• PROMPT: Report how many lines in the listing below include the word "planks". Write nothing besides the number.

#### DATA BLOCK ####

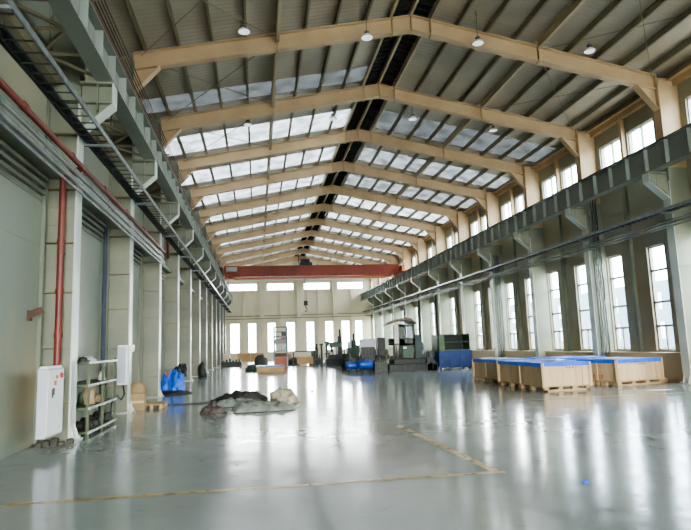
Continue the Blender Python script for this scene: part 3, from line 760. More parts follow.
# ------------------------------------------------------------------ timber crates
def crate(x, y, w, d, h, rz, label, patch=None, red=False, dots=True):
    root = thing('timber_crate', (x, y, 0), label, 'crate', 'timber crates under blue sheets', rz)
    ph = 0.16; hw, hd = w / 2, d / 2
    p = MB()
    for i in range(3):
        yy = -hd + 0.06 + i * (d - 0.12) / 2
        p.box(-hw, hw, yy - 0.05, yy + 0.05, 0, 0.05)
    for i in range(4):
        xx = -hw + 0.08 + i * (w - 0.16) / 3
        for yy in (-hd + 0.08, 0, hd - 0.08): p.box(xx - 0.07, xx + 0.07, yy - 0.08, yy + 0.08, 0.05, 0.13)
    ny = max(4, int(d / 0.6))
    for i in range(ny):
        yy = -hd + 0.1 + i * (d - 0.2) / (ny - 1)
        for xx in (-hw + 0.06, hw - 0.06): p.box(xx - 0.06, xx + 0.06, yy - 0.09, yy + 0.09, 0.0, 0.13)
    p.box(-hw, hw, -hd, hd, 0.13, ph)
    p.build('pallet', 'timber_dark', root, local=True)
    def planks(mb, a, bnd, fixed, axis, z0, z1):
        n = max(3, int((bnd - a) / 0.2)); st = (bnd - a) / n
        for i in range(n):
            dd = random.uniform(0, 0.004)
            u0, u1 = a + i * st + 0.003, a + (i + 1) * st - 0.003
            if axis == 'x': mb.box(u0, u1, fixed - 0.012 - dd, fixed + 0.012 + dd, z0, z1)
            else: mb.box(fixed - 0.012 - dd, fixed + 0.012 + dd, u0, u1, z0, z1)
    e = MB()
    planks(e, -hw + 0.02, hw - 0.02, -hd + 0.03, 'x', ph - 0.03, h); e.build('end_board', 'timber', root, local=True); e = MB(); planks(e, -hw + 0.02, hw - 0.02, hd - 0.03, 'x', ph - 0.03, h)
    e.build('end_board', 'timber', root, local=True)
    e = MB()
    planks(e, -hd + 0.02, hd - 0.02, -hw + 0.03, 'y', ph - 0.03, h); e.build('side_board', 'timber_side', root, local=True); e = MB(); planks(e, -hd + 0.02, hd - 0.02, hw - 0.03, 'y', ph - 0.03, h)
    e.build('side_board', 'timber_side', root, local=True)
    c = MB()
    for sx in (-1, 1):
        for sy in (-1, 1):
            c.box(sx * hw - 0.05, sx * hw + 0.05, sy * hd - 0.02, sy * hd + 0.02, ph - 0.04, h + 0.01)
            c.box(sx * hw - 0.02, sx * hw + 0.02, sy * hd - 0.05, sy * hd + 0.05, ph - 0.04, h + 0.01)
    c.box(-hw - 0.015, -hw + 0.02, -0.05, 0.05, ph, h); c.box(hw - 0.25, hw - 0.18, -hd - 0.012, -hd + 0.02, ph, h)
    build_each(c, 'corner_batten', 'timber', root, local=True)
    # sheet: slightly sagging top with hanging rim
    t = MB(); nx, nyy = 8, 12; vs = []; fs = []
    for j in range(nyy + 1):
        for i in range(nx + 1):
            xx = -hw - 0.03 + i * (w + 0.06) / nx; yy = -hd - 0.03 + j * (d + 0.06) / nyy
            z = h + 0.025 + 0.02 * noise.noise(Vector((xx * 2 + x, yy * 2 + y, 0)))
            vs.append((xx, yy, z))
    for j in range(nyy):
        for i in range(nx): a = j * (nx + 1) + i; fs.append((a, a + 1, a + nx + 2, a + nx + 1))
    edge = [(i) for i in range(nx + 1)] + [j * (nx + 1) + nx for j in range(1, nyy + 1)] + [nyy * (nx + 1) + i for i in range(nx - 1, -1, -1)] + [j * (nx + 1) for j in range(nyy - 1, 0, -1)]
    base = len(vs)
    for q, ei in enumerate(edge):
        v = vs[ei]; vs.append((v[0], v[1], h - 0.09 + 0.025 * noise.noise(Vector((q * 0.7, x, y)))))
    for q in range(len(edge)):
        q2 = (q + 1) % len(edge); fs.append((edge[q], base + q, base + q2, edge[q2]))
    t.add(vs, fs, False); t.build('cover_sheet', 'blue_cover', root, local=True)
    if patch:
        px, py, pw, pd = patch
        pm = MB(); pm.bbox(px, py, h + 0.04, pw, pd, 0.02, 0.01); pm.build('white_film', 'white_patch', root, local=True)
    if dots:
        m = MB()
        for i in range(3): m.lathe((0.1 * (i - 1) + 0.12, -hd + 0.008, h - 0.14), [(0.0, -0.004), (0.022, -0.004), (0.022, 0.0)], 10, 'y')
        build_each(m, 'stencil_mark', 'ink', root, local=True)
    if red:
        m = MB()
        # red stencilled characters on the left board
        for i in range(5):
            yy = -0.2 + i * 0.16
            m.box(-hw + 0.01, -hw + 0.016, yy - 0.05, yy - 0.035, 0.22, 0.34)
            m.box(-hw + 0.01, -hw + 0.016, yy + 0.02, yy + 0.035, 0.22, 0.34)
            m.box(-hw + 0.01, -hw + 0.016, yy - 0.06, yy + 0.05, 0.3, 0.312)
            m.box(-hw + 0.01, -hw + 0.016, yy - 0.05, yy + 0.04, 0.24, 0.252)
        m.build('red_stencil', 'ink_red', root, local=True)
    return root
crate(9.14, 17.8, 1.5, 3.2, 0.82, 0.0, 'timber crate with blue sheet, nearest the camera in the group', patch=(0.45, 0.2, 0.3, 1.4))
crate(9.35, 21.25, 1.4, 2.4, 0.82, 0.0, 'timber crate with blue sheet standing behind the nearest crate, leftmost of the group', patch=(-0.3, 0.1, 0.4, 1.6))
crate(11.88, 17.75, 1.9, 1.7, 0.80, math.radians(12), 'timber crate with red stencil on its left side, rightmost of the group', patch=(-0.35, 0.1, 0.6, 0.5), red=True)
crate(11.75, 20.9, 2.0, 2.2, 0.80, math.radians(3), 'timber crate hidden behind the others, only its blue sheet showing by the wall', dots=False)
b = MB(); b.bbox(13.4, 17.6, 0, 0.16, 0.2, 0.13, 0.02)
tag(b.build('timber_block', 'timber_dark'), 'small timber block on the floor by the right wall foot', 'block')

# ------------------------------------------------------------------ left: white control cabinet, rack, wall box
r = thing('control_cabinet', (-3.52, 10.6, 0.25), 'white upright control cabinet fixed before the foot of the nearest left column', 'cabinet')
b = MB(); b.bbox(-3.49, 10.6, 0.25, 0.16, 0.8, 1.12, 0.012); b.build('body', 'cab_grey', r)
d_ = MB().box(-3.412, -3.4, 10.22, 10.98, 0.28, 1.34).build('door', 'cab_white', r)
MB().box(-3.4, -3.385, 10.4, 10.43, 0.88, 1.02).build('handle', 'mach_dark', d_)
MB().lathe((-3.4, 10.82, 1.24), [(0.045, 0), (0.045, 0.03), (0, 0.03)], 12, 'x').build('stop_button', 'red_small', d_)
MB().lathe((-3.4, 10.6, 1.22), [(0.03, 0), (0.03, 0.02), (0, 0.02)], 12, 'x').build('knob', 'orange_small', d_)
MB().box(-3.4, -3.392, 10.5, 10.6, 1.08, 1.16).build('sticker', 'orange_small', d_)
MB().box(-3.4, -3.392, 10.42, 10.52, 0.92, 1.04).build('label_plate', 'mach_grey', d_)
for z in (0.45, 1.15): MB().box(-3.6, -3.5, 10.99, 11.38, z, z + 0.05).build('mounting_arm', 'galv', r)
b = MB(); b.bbox(-3.49, 10.6, 1.37, 0.14, 0.7, 0.04, 0.012); b.build('top_cap', 'cab_white', r)
for i in range(5):
    q = MB(); q.bbox(-3.85 + 0.13 * i, 11.22 - 0.04 * (i % 2), 0.0, 0.11, 0.12, 0.07 + 0.03 * (i % 3), 0.02)
    tag(q.build('stone_chunk', 'dark_foot'), 'dark rubble chunk on the floor below the white control cabinet', 'rubble', 'rubble chunks below the control cabinet')

r = thing('storage_rack', (-3.55, 13.1, 0), 'open green steel rack with pale shelf edges against the left wall', 'rack')
for x in (-3.85, -3.26):
    for y in (12.0, 13.08, 14.15):
        MB().box(x - 0.025, x + 0.025, y - 0.025, y + 0.025, 0, 1.47).build('post', 'green_frame', r)
for z in (0.1, 0.56, 1.0, 1.44):
    s_ = MB().box(-3.86, -3.27, 11.98, 14.17, z - 0.015, z).build('shelf', 'green_frame', r)
    MB().box(-3.245, -3.225, 11.97, 14.18, z - 0.045, z + 0.0).box(-3.235, -3.23, 11.98, 14.17, z - 0.04, z).build('shelf_edge', 'rack_edge', s_)
    MB().box(-3.86, -3.25, 11.965, 11.98, z - 0.04, z).build('end_rail', 'green_frame', s_)
def lump(name, m, cx, cy, z0, rx, ry, h, seed, label, cat, group=None, n=14, rows=7, rough=0.35):
    """crumpled closed heap sitting on z0"""
    vs = []; fs = []
    for i in range(rows + 1):
        t = i / rows; rr = math.cos(t * PI / 2) ** 0.7 if i < rows else 0.0; z = math.sin(t * PI / 2) * h
        for j in range(n):
            a = 2*PI*j/n
            k = 1 + rough * noise.noise(Vector((math.cos(a)*2 + seed, math.sin(a)*2 - seed, t * 2.5)))
            kz = 1 + rough * noise.noise(Vector((math.cos(a)*rr*3 + seed, math.sin(a)*rr*3, seed + 4)))
            vs.append((cx + rx*rr*k*math.cos(a), cy + ry*rr*k*math.sin(a), z0 + z * kz))
    for i in range(rows):
        for j in range(n): fs.append((i*n+j, i*n+(j+1)%n, (i+1)*n+(j+1)%n, (i+1)*n+j))
    fs.append(tuple(range(n - 1, -1, -1)))
    o = MB().add(vs, fs, True).build(name, m)
    return tag(o, label, cat, group) if label else o
lump('folded_cloth', 'cloth_white', -3.5, 12.55, 1.44, 0.2, 0.45, 0.1, 1.2, 'crumpled white cloth on the top of the green rack', 'cloth')
lump('dark_cap', 'black_parts', -3.4, 12.1, 1.44, 0.1, 0.1, 0.09, 3.3, 'small black bundle on the near top corner of the green rack', 'bundle')
lump('plastic_bag', 'cloth_tan', -3.45, 12.75, 0.56, 0.13, 0.18, 0.34, 6.1, 'tan plastic bag on the middle shelf of the green rack', 'bag')
lump('plastic_bag', 'cloth_white', -3.4, 13.55, 1.0, 0.07, 0.07, 0.2, 8.1, 'small white bag on the upper shelf of the green rack', 'bag')
lump('cloth_bundle', 'cardboard', -3.45, 13.3, 0.56, 0.14, 0.15, 0.16, 2.7, 'brown bundle at the middle of the green rack', 'bundle')
for i in range(9):
    lump('casting', 'black_parts', -3.62 + 0.26 * (i % 2), 12.2 + 0.23 * i, 0.1, 0.1, 0.1, 0.12 + 0.09 * random.random(), i * 2.2, 'black metal part on the bottom shelf of the green rack', 'metal part', 'black parts on the bottom rack shelf', 9, 4)
for i in range(3):
    b = MB().lathe((-3.6 + 0.03 * i, 12.15 + 0.5 * i, 0.56), [(0.0, 0), (0.06, 0), (0.06, 0.2), (0.03, 0.25), (0.0, 0.25)], 10)
    tag(b.build('oil_can', 'mach_green'), 'dark green can on the middle rack shelf', 'can', 'green cans on the middle rack shelf')
# wall box at second column
r = thing('wall_box', (-3.52, YK(1) - 0.25, 0.73), 'white electrical box fixed to the second left column beside the rack', 'electrical box')
b = MB(); b.bbox(-3.52, YK(1) - 0.28, 0.75, 0.22, 0.3, 1.03, 0.015); b.build('body', 'cab_white', r)
MB().box(-3.62, -3.42, YK(1) - 0.436, YK(1) - 0.432, 0.8, 1.73).build('door', 'cab_grey', r)
MB().tube([(-3.5, YK(1) - 0.3, 0.76), (-3.45, YK(1) - 0.35, 0.5), (-3.5, YK(1) - 0.5, 0.38), (-3.6, YK(1) - 0.5, 0.5), (-3.75, YK(1) - 0.4, 0.3), (-3.8, YK(1) - 0.3, 0.02)], 0.02, 6).build('cable', 'black_cable', r)
b = MB(); b.bbox(-3.33, YK(1) - 0.1, 1.6, 0.1, 0.12, 0.18, 0.01)
tag(b.build('switch_box', 'lamp_white'), 'small white switch box on the edge of the second left column', 'switch')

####

• FINAL RESULT: 3